Machen's Apologizing Children
April 20, 2009
Carl Trueman of Westminster Seminary reflects on Time Magazine naming "the new Calvinism" as one of the ten things shaping our culture today:
Some months ago, I wrote a short piece for the e-zine, Reformation 21 , about the tendency of Reformed Christians over the last twenty or so years to be rather embarrassed about their heritage and to be continually fretting about whether they are relevant or not.Read the entire post HERE.
Frankly, Machen’s worrier children seem to have spent more time apologizing for, or even trying to hide, their theological and ecclesiastical history than appropriating it and applying it. “I’m Reformed but…..’ is almost a liturgical response in some quarters to questions about personal beliefs. Hard to imagine a credible Catholic or Eastern Orthodox person giving a similar response. In my experience, they understand the warts-and-all of their respective traditions, but they face them honestly and tend not to be embarrassed to be upfront about who and what they are.
Well, if Time magazine is to be believed, the worrier children can stop wringing their hands, shave off their soul patches, put aside their candles and censer bowls, and start reading Calvin, Owen, Edwards, Warfield and Machen once again because, ironically, this kind of seemingly Paleolithic activity puts them on the cutting edge of Christianity in North America.
Indeed, Time has listed neo-Calvinism as number three in its list of ten things that are shaping the world today. Perhaps those who speak of regeneration are actually more in tune with the Christian Zeitgeist than those who talk endlessly about their ‘journeys.’
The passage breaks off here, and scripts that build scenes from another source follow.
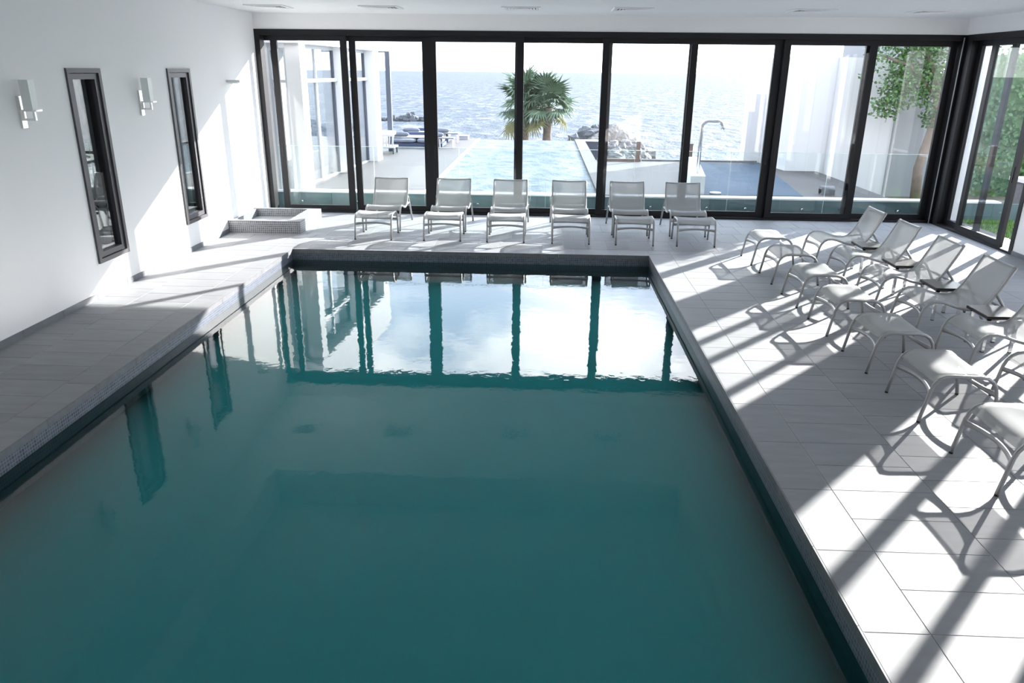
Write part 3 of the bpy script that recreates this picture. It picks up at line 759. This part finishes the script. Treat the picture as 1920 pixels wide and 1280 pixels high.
# white wing building on the left
wg = thing('white_wing', 'white rendered building wing with glazed bays beside the terrace', 'building', (-4.6, 16, ZT))
def gx(y): return -4.40 + 0.052*(y-13.46)
def wslab(name, y0, y1, d0, d1, z0, z1, mat):
    return MB().prism([(gx(y0)+d0, y0), (gx(y0)+d1, y0), (gx(y1)+d1, y1), (gx(y1)+d0, y1)], z0, z1).build(name, mat, wg)
for a, b in ((13.46, 13.74), (15.9, 16.2), (18.12, 18.58)): wslab('pier', a, b, -0.02, 0.23, ZT, 2.72, M['white'])
wslab('fascia', 13.40, 18.60, -2.0, 0.24, 2.72, 3.6, M['white'])
wslab('inner_wall', 13.74, 18.58, -2.0, -1.9, ZT, 2.72, M['white'])
BX(-6.5, -4.72, 13.46, 13.74, ZT, 2.72).build('end_wall', M['white'], wg)
for (a, b) in ((13.74, 15.9), (16.2, 18.12)):
    n_ = 2
    wslab('transom', a, b, -0.04, 0.09, 2.08, 2.14, M['wframe'])
    wslab('head_rail', a, b, -0.03, 0.03, 2.66, 2.72, M['wframe'])
    wslab('bottom_rail', a, b, -0.03, 0.03, ZT, ZT+0.03, M['wframe'])
    for i in range(n_+1):
        y = a + (b-a)*i/n_; y = min(max(y, a+0.035), b-0.035)
        wslab('mullion', y-0.035, y+0.035, -0.03, 0.03, ZT+0.03, 2.08, M['greyblue'] if i in (0, n_) else M['wframe'])
        wslab('mullion', y-0.02, y+0.02, -0.03, 0.03, 2.14, 2.66, M['greyblue'] if i in (0, n_) else M['wframe'])
    for i in range(n_):
        y0, y1 = a+(b-a)*i/n_+0.04, a+(b-a)*(i+1)/n_-0.04
        wslab('pane', y0, y1, -0.006, 0.006, 2.14, 2.66, M['glass_dark'])
        wslab('pane', y0, y1, -0.006, 0.006, ZT+0.03, 2.08, M['glass_dark'])
BX(-4.68, -4.45, 13.50, 13.512, ZT, 2.60).build('pane', M['glass_dark'], wg)
MB().box(-4.72, -4.68, 13.46, 13.52, ZT, 2.64).box(-4.45, -4.42, 13.46, 13.52, ZT, 2.64).box(-4.68, -4.45, 13.46, 13.52, 2.60, 2.64).box(-4.68, -4.45, 13.45, 13.52, 2.08, 2.13).build('window_frame', M['wframe'], wg)
t = thing('pergola_post', 'dark slender steel post with a thin lintel behind the white wing', 'post', (-4.06, 20.5, ZT))
BX(-4.13, -4.01, 20.44, 20.56, ZT, 2.76).build('post', M['greyblue'], t)
BX(-6.3, -4.13, 20.48, 20.52, 2.73, 2.76).build('lintel', M['greyblue'], t)

# white garden volume on the right of the terrace
gv = thing('garden_building', 'white rendered garden building in shade behind the right-hand doors', 'building', (8, 18, -0.3))
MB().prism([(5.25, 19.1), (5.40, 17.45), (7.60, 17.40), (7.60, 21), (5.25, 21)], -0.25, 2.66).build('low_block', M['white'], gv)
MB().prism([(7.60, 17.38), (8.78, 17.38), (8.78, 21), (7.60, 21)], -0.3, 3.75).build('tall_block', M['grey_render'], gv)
MB().prism([(5.02, 19.06), (5.25, 19.06), (5.25, 19.3), (5.02, 19.3)], ZT, 1.86).build('stub_wall', M['white'], gv)
MB().prism([(4.88, 19.06), (5.02, 19.06), (5.02, 19.3), (4.88, 19.3)], ZT, 1.46).build('stub_wall', M['white'], gv)
BX(6.25, 6.50, 17.28, 17.42, -0.3, 2.66).build('pilaster', M['white'], gv)
t = thing('corner_column', 'square white column just outside the glass corner', 'column', (6.85, 13.5, -0.05))
BX(6.50, 7.12, 13.09, 13.31, -0.049, 3.1).build('shaft', M['white'], t)
BX(6.47, 7.15, 13.08, 13.315, 3.1, 3.2).build('cap', M['white'], t)

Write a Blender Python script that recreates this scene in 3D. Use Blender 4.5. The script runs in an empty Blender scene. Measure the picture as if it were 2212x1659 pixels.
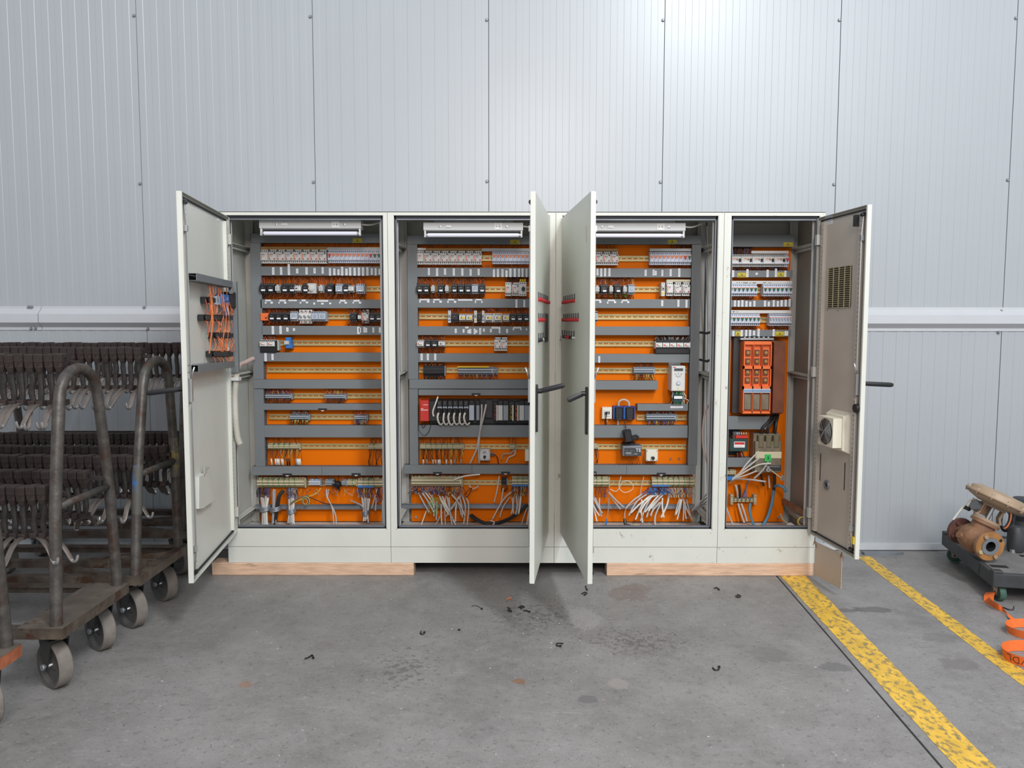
import bpy, math, random
from mathutils import Vector, Matrix
random.seed(7)
SC = bpy.context.scene
COL = SC.collection

# ------------------------------------------------------------------ camera, light, exposure
W, H, F = 2212, 1659, 1695.0
CX, CY, CZ, PIT, ROL = -0.2594, -4.7185, 1.5539, 0.0788, 0.0012
cd = bpy.data.cameras.new('camera'); cam = bpy.data.objects.new('camera', cd); COL.objects.link(cam)
cd.sensor_width = 36.0; cd.lens = 36.0*F/W; cd.clip_start = 0.05; cd.clip_end = 60
cam.location = (CX, CY, CZ)
cam.rotation_euler = (Matrix.Rotation(math.pi/2-PIT, 3, 'X') @ Matrix.Rotation(ROL, 3, 'Z')).to_euler()
SC.camera = cam
SC.view_settings.view_transform = 'Standard'
SC.view_settings.look = 'None'
SC.view_settings.gamma = 1.0
SC.view_settings.use_curve_mapping = False
SC.view_settings.exposure = 0.0

world = bpy.data.worlds.new('hall_light'); SC.world = world; world.use_nodes = True
bg = world.node_tree.nodes['Background']; bg.inputs[0].default_value = (0.90, 0.94, 1.0, 1); bg.inputs[1].default_value = 0.68

def area(name, loc, aim, sx, sy, power, col):
    l = bpy.data.lights.new(name, 'AREA'); l.shape = 'RECTANGLE'; l.size = sx; l.size_y = sy
    l.energy = power; l.color = col
    o = bpy.data.objects.new(name, l); COL.objects.link(o); o.location = loc
    o.rotation_euler = (Vector(aim)-Vector(loc)).to_track_quat('-Z', 'Y').to_euler()
    return o
area('hall_lamp', (2.1, -5.2, 6.3), (0.6, 0.3, 0.7), 0.5, 2.0, 270, (0.92, 0.97, 1.0))
area('hall_lamp', (0.2, -8.0, 4.4), (-0.2, 0.0, 0.9), 1.6, 1.6, 210, (1.0, 0.86, 0.80))
area('hall_lamp', (4.5, -9.5, 6.0), (0.6, 0.0, 1.0), 3.0, 3.0, 300, (0.92, 0.97, 1.0))

# ------------------------------------------------------------------ materials
def mat(name, col, rough=0.5, metal=0.0, var=0.0, vscale=8.0, bump=0.0, bscale=60.0, dirt=None, dscale=3.0, damt=0.0, stretch=None, emit=0, spec=None):
    m = bpy.data.materials.new(name); m.use_nodes = True
    nt = m.node_tree; b = nt.nodes['Principled BSDF']
    b.inputs['Base Color'].default_value = (*col, 1); b.inputs['Roughness'].default_value = rough
    b.inputs['Metallic'].default_value = metal
    if spec is not None: b.inputs['Specular IOR Level'].default_value = spec
    if var or dirt or bump:
        tc = nt.nodes.new('ShaderNodeTexCoord'); mp = nt.nodes.new('ShaderNodeMapping')
        nt.links.new(tc.outputs['Object'], mp.inputs[0])
        if stretch: mp.inputs['Scale'].default_value = stretch
    src = None
    if var:
        n = nt.nodes.new('ShaderNodeTexNoise'); n.inputs['Scale'].default_value = vscale; n.inputs['Detail'].default_value = 4
        nt.links.new(mp.outputs[0], n.inputs[0])
        r = nt.nodes.new('ShaderNodeValToRGB')
        r.color_ramp.elements[0].position = 0.3; r.color_ramp.elements[1].position = 0.7
        r.color_ramp.elements[0].color = (*[max(0, c*(1-var)) for c in col], 1)
        r.color_ramp.elements[1].color = (*[min(1, c*(1+var)) for c in col], 1)
        nt.links.new(n.outputs['Fac'], r.inputs[0]); src = r.outputs[0]
    if dirt:
        n = nt.nodes.new('ShaderNodeTexNoise'); n.inputs['Scale'].default_value = dscale; n.inputs['Detail'].default_value = 7; n.inputs['Roughness'].default_value = 0.65
        nt.links.new(mp.outputs[0], n.inputs[0])
        r = nt.nodes.new('ShaderNodeValToRGB')
        c0 = 0.5 + (0.5-damt)*0.45
        r.color_ramp.elements[0].position = c0; r.color_ramp.elements[1].position = min(1, c0+0.09)
        r.color_ramp.elements[0].color = (0, 0, 0, 1); r.color_ramp.elements[1].color = (1, 1, 1, 1)
        nt.links.new(n.outputs['Fac'], r.inputs[0])
        mx = nt.nodes.new('ShaderNodeMix'); mx.data_type = 'RGBA'
        nt.links.new(r.outputs[0], mx.inputs[0])
        if src: nt.links.new(src, mx.inputs[6])
        else: mx.inputs[6].default_value = (*col, 1)
        mx.inputs[7].default_value = (*dirt, 1); src = mx.outputs[2]
    if src: nt.links.new(src, b.inputs['Base Color'])
    if bump:
        n = nt.nodes.new('ShaderNodeTexNoise'); n.inputs['Scale'].default_value = bscale; n.inputs['Detail'].default_value = 3
        nt.links.new(mp.outputs[0], n.inputs[0])
        bp = nt.nodes.new('ShaderNodeBump'); bp.inputs['Strength'].default_value = bump; bp.inputs['Distance'].default_value = 0.004
        nt.links.new(n.outputs['Fac'], bp.inputs['Height']); nt.links.new(bp.outputs[0], b.inputs['Normal'])
    if emit:
        b.inputs['Emission Color'].default_value = (*col, 1); b.inputs['Emission Strength'].default_value = emit
    return m

M = {}
def D(k, *a, **kw): M[k] = mat(k, *a, **kw)
D('wall', (0.385, 0.412, 0.435), 0.33, var=0.015, vscale=2)
D('seam', (0.12, 0.13, 0.14), 0.7)
D('trim', (0.52, 0.535, 0.56), 0.35, var=0.02)
D('base', (0.52, 0.545, 0.565), 0.4, var=0.05)
D('paint', (0.655, 0.665, 0.605), 0.42, var=0.03, vscale=5, bump=0.05, bscale=400)
D('paint_worn', (0.655, 0.665, 0.605), 0.45, var=0.03, vscale=5, dirt=(0.27, 0.20, 0.12), dscale=14, damt=0.25)
D('paint_in', (0.50, 0.505, 0.46), 0.5, var=0.04, vscale=5)
D('paint_brown', (0.30, 0.265, 0.225), 0.5, var=0.12, vscale=3, dirt=(0.17, 0.12, 0.09), dscale=4, damt=0.12)  # darker, browner base than the other inner paint, with random brown blotches
D('paint_shaded', (0.49, 0.44, 0.385), 0.5, var=0.06, vscale=4)  # cabinet paint with the narrow door's inner-face shade mixed into the colour
D('frame_in', (0.47, 0.47, 0.44), 0.5, var=0.1, vscale=4)
D('gasket', (0.012, 0.014, 0.02), 0.7)
D('orange', (0.76, 0.160, 0.0), 0.6, var=0.05, vscale=3, dirt=(0.40, 0.09, 0.01), dscale=9, damt=0.08, spec=0.12)
D('duct', (0.165, 0.182, 0.190), 0.55, var=0.04, vscale=6)
D('duct_slot', (0.06, 0.065, 0.07), 0.8)
D('zinc', (0.52, 0.42, 0.20), 0.38, metal=0.35, var=0.12, vscale=6)
D('steel', (0.50, 0.51, 0.52), 0.33, metal=0.7, var=0.1)
D('steel_dull', (0.25, 0.27, 0.30), 0.5, metal=0.5, var=0.15)
D('chrome', (0.7, 0.7, 0.7), 0.2, metal=0.9)
D('white', (0.66, 0.66, 0.64), 0.5)
D('white_cool', (0.62, 0.67, 0.78), 0.45)
D('paper', (0.80, 0.81, 0.84), 0.6)
D('cream', (0.74, 0.70, 0.58), 0.45)
D('grey_plastic', (0.50, 0.51, 0.50), 0.5)
D('grey_blue', (0.40, 0.46, 0.53), 0.5)
D('grey_term', (0.24, 0.27, 0.30), 0.5)
D('black', (0.012, 0.012, 0.014), 0.45)
D('black_soft', (0.03, 0.03, 0.032), 0.6, var=0.3)
D('hole', (0.008, 0.008, 0.01), 0.8)
D('beige', (0.42, 0.37, 0.23), 0.55, var=0.06, vscale=20)
D('beige_light', (0.60, 0.54, 0.37), 0.55)
D('beige_dark', (0.15, 0.13, 0.075), 0.6)
D('green_line', (0.06, 0.20, 0.05), 0.6)
D('brown_strip', (0.36, 0.20, 0.055), 0.5, var=0.06)
D('red', (0.55, 0.03, 0.02), 0.45)
D('orange_red', (0.82, 0.17, 0.04), 0.5)
D('toggle_orange', (0.80, 0.25, 0.12), 0.5)
D('toggle_green', (0.01, 0.12, 0.06), 0.5)
D('dark_green', (0.015, 0.05, 0.045), 0.5)
D('blue', (0.03, 0.17, 0.48), 0.5)
D('blue_dark', (0.03, 0.05, 0.22), 0.45)
D('yellow', (0.75, 0.55, 0.02), 0.5)
D('sticker_yellow', (0.52, 0.42, 0.03), 0.55, var=0.1, vscale=60)
D('green', (0.03, 0.50, 0.10), 0.5)
D('wire_brown', (0.14, 0.055, 0.03), 0.6, var=0.3, vscale=25)
D('wire_black', (0.015, 0.014, 0.014), 0.6)
D('wire_red', (0.55, 0.10, 0.05), 0.6)
D('wire_orange', (0.72, 0.20, 0.06), 0.6)
D('wire_blue', (0.03, 0.06, 0.18), 0.6)
D('wire_yellow', (0.55, 0.48, 0.12), 0.6)
D('cable', (0.47, 0.45, 0.43), 0.6, var=0.12, vscale=12)
D('cable_grey', (0.28, 0.28, 0.29), 0.6, var=0.1, vscale=12)
D('cable_white', (0.68, 0.66, 0.60), 0.5)
D('cable_pink', (0.55, 0.42, 0.38), 0.6)
D('cable_teal', (0.07, 0.20, 0.30), 0.5)
D('hose', (0.50, 0.48, 0.42), 0.6, var=0.08)
D('tube_glass', (0.72, 0.72, 0.82), 0.15)
D('red_lamp', (0.42, 0.02, 0.025), 0.25)
D('label_holder', (0.05, 0.055, 0.06), 0.5)
D('wood', (0.66, 0.44, 0.30), 0.7, var=0.16, vscale=9, stretch=(1.0, 6, 8), dirt=(0.20, 0.15, 0.12), dscale=3.0, damt=0.16, bump=0.35, bscale=30)
D('rust', (0.030, 0.019, 0.017), 0.8, var=0.4, vscale=30, bump=0.5, bscale=120)
D('rust_bar', (0.034, 0.029, 0.026), 0.6, metal=0.2, var=0.35, vscale=18, bump=0.3)
D('hook_steel', (0.20, 0.17, 0.15), 0.38, metal=0.6, var=0.25, vscale=14)
D('hook_bright', (0.62, 0.60, 0.59), 0.3, metal=0.85, var=0.1)
D('pipe', (0.085, 0.078, 0.070), 0.45, metal=0.35, var=0.35, vscale=22, dirt=(0.068, 0.042, 0.031), dscale=6, damt=0.45, bump=0.3)
D('pipe_blue', (0.04, 0.12, 0.28), 0.6, var=0.3, vscale=30, dirt=(0.09, 0.085, 0.075), dscale=9, damt=0.75)
D('pipe_yellow', (0.22, 0.17, 0.06), 0.6, var=0.3, vscale=30, dirt=(0.09, 0.085, 0.075), dscale=12, damt=0.7)
D('deck', (0.095, 0.075, 0.058), 0.55, metal=0.25, var=0.4, vscale=14, dirt=(0.065, 0.030, 0.016), dscale=10, damt=0.5, bump=0.4)
D('deck_plate', (0.155, 0.13, 0.108), 0.5, metal=0.3, var=0.25, vscale=9, dirt=(0.09, 0.05, 0.028), dscale=8, damt=0.35, bump=0.3)
D('deck_orange', (0.32, 0.095, 0.04), 0.6, var=0.3, vscale=20, bump=0.3)
D('wheel', (0.085, 0.083, 0.078), 0.6, var=0.25, vscale=14, bump=0.2)
D('wheel_tread', (0.185, 0.165, 0.145), 0.7, var=0.15, vscale=20, bump=0.3)
D('fork', (0.045, 0.045, 0.042), 0.5, metal=0.3, var=0.2)
D('dolly', (0.040, 0.043, 0.047), 0.55, var=0.2, vscale=12, bump=0.1)
D('dolly_top', (0.17, 0.165, 0.16), 0.7, var=0.15, vscale=9)
D('wheel_green', (0.05, 0.11, 0.08), 0.6, var=0.25, vscale=30)
D('tan', (0.36, 0.26, 0.175), 0.5, var=0.12, vscale=12, dirt=(0.20, 0.12, 0.07), dscale=14, damt=0.15)
D('cast_brown', (0.25, 0.13, 0.07), 0.6, metal=0.1, var=0.3, vscale=16, dirt=(0.12, 0.055, 0.03), dscale=12, damt=0.3, bump=0.4)
D('cast_red', (0.115, 0.05, 0.04), 0.7, var=0.25, vscale=14, bump=0.3)
D('rust_orange', (0.34, 0.16, 0.05), 0.6, var=0.2, vscale=20)
D('strap', (0.80, 0.16, 0.025), 0.6, var=0.06, vscale=40, bump=0.2, bscale=300)
D('plate_pink', (0.50, 0.42, 0.355), 0.5, var=0.03)
D('clear_box', (0.19, 0.155, 0.11), 0.35, var=0.25, vscale=18)
D('brown_cover', (0.16, 0.05, 0.025), 0.4, var=0.25, vscale=8)
D('pvc_trans', (0.62, 0.64, 0.66), 0.4)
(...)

To those of us who believed all along that – well, traditional Reformed doctrine basically got it right on all the key points, the fact that Christianity is finding new vitality by revisiting the old paths is no surprise. Alternatives have come and gone, but the old biblical gems of divine sovereignty, human depravity, atonement, regeneration, etc. keep coming back, making sense of both the Bible’s testimony and human experience of the world. It is also 'preachable' in a way that the alternatives – even, or perhaps, especially, those alternatives which make such a noise about preaching, kerygma and dynamism – are not.